Within the essays are nuanced readings of Pope Francis’ exhortation Evangelii Gaudium, his epistle Laudato si and the writings of his papal predecessors. While acknowledging Pope John Paul II as a champion of free markets, Yuengert warns subsequent champions not to overstate his enthusiasm.
[H]e did not represent a rupture with the tradition of previous popes. He did not abandon the Catholic tradition’s insistence that the market cannot be left to operate autonomously, with the state doing no more than guaranteeing property rights and enforcing contracts. He accepted both the promise and the limits of the market: “It would appear that … the free market is the most efficient instrument for utilizing resources and effectively responding to needs…. But there are many human needs which find no place on the market.
Yuengert continues – and is supported by Gregg’s potent analysis in a subsequent essay – that Francis’ views derive from his experiences with a capitalism that was only nominally free market.
Francis is the first pope from the developing world and the first from Latin America. His immediate predecessors, all native Europeans, experienced functioning markets within societies that constrained those markets and provided labor protection and safety nets. It is not surprising that a Latin American from a small economy in a global market, burdened by external debt and cursed with poor economic management, might see the market as an oppressive force rather than as an engine of growth.
Gregg notes that Francis’ views are colored by parochial concerns in Argentina:
Although John Paul II did critique a form of capitalism, Centisimus annus (1991) made it clear that capitalism properly understood was not simply an economic system that worked better from the standpoint of utility but also part and parcel of a free society and an arena in which people could realize important virtues. On a moral level, by contrast [the future Pope Francis, in his 1998 book, Dialogue entre Juan Pablo II y Fidel Castro,] appeared to see fewer redeeming features in a capitalist economic system and to be more skeptical of the market economy’s capacity to create real opportunities for human flourishing.
Time and space, unfortunately, limit this discussion to the above tiny sampling of the wealth of economic and faith-based wisdom between the covers of Pope Francis and the Caring Society. The authors go to great lengths to defend Pope Francis while gently but firmly explaining to him – and by extension other readers of this slight but significant tome – that informed debate in the realm of faith and economics should be polite while at the same time edifying.

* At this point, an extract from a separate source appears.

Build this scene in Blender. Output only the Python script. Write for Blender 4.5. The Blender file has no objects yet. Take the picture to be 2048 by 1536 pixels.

It is also a reminder to free-market advocates to abjure mindless ideological arguments while at the same time ignoring the empirical facts experienced by others. The divide between those who agree wholeheartedly with Pope Francis’ reservations regarding capitalism and those who embrace free markets as not only an invisible but as well a magical hand is a knowledge-based gap. Bridging that gap requires patience, education, honesty and compromise from both sides, which makes Pope Francis and the Caring Society a must-read for anyone seeking to further reduce world poverty through the virtuous creation of wealth.